March 10, 2007 at 4:05 am

The Water Services Regulation Authority (Ofwat) is the economic regulator of the water and sewerage industry in England and Wales. “Our role is to seek value for consumers” the Ofwat website states boldly, placing itself firmly in the role of mediator between water companies and their customers. Ofwat functions in various capacities: regulating prices, improving water and sewerage services and seeking to encourage healthy competition between providers. So far so good. However, the announcement on the 1st March that average domestic bills will rise again this year by more than twice the inflation rate, coupled with last years comparable double-digit rise, has many critics talking.

As a collective, water companies made an estimated £3bn last year, but consumer groups have argued that promised improvements in services and infrastructure have seen little of this massive profit. The rate of return which water companies could make was set by Ofwat at 5.1pc as part of their five-yearly review for 2004-2009, a figure much higher than many other regulated sectors. As a direct result of this, shares in water companies rose considerably, with investors viewing the industry as a stable and low-risk option for the following few years. However critics have pointed out that the massive profits thus incurred were not spent where they were most needed. An official at the Consumer Council for water is quoted as admitting “The water companies are demonstrably not doing what they should be doing, in that they have invested a lot less in the infrastructure than Ofwat actually allowed. They haven’t actually been doing what they should have done in return for the money that customers have provided.” In short, the customers are paying more, the water companies are making more, but service and standards have seen little improvement.

Between 2005 and 2006 water companies were expected to invest £4.3bn under the Ofwat settlement, but in fact the figure was closer to £3.4bn. While some investment delay was legitimate and unavoidable (Thames Water’s spending included finance for new plant at Beckton, for which planning permission was delayed) in other cases Ofwat was obliged to force Thames to complete extra work in order to meet leakage repair targets, while Severn Trent and southern were fined for failures in customer service standards.
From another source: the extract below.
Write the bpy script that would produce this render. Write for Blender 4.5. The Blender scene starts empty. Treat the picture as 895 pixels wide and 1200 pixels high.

With prices rising year on year and little significant improvement of service or standards, customers may naturally question the legitimacy of their rising water bills.

Colin Skellett, chairman of Wessex Water, is however adamant that recent rises in price are legitimate and necessary. “The sole reason for the price increase is to pay for the investment programmes” he explained “As long as there are these large investment programmes, particularly the requirements coming out of Europe for higher and higher [environmental] standards, bills will continue to rise.” All the evidence suggests that customers shouldn’t expect the price of water to plateau, much less fall in the future, with the latest rise in bills set to indicate a trend for the coming years.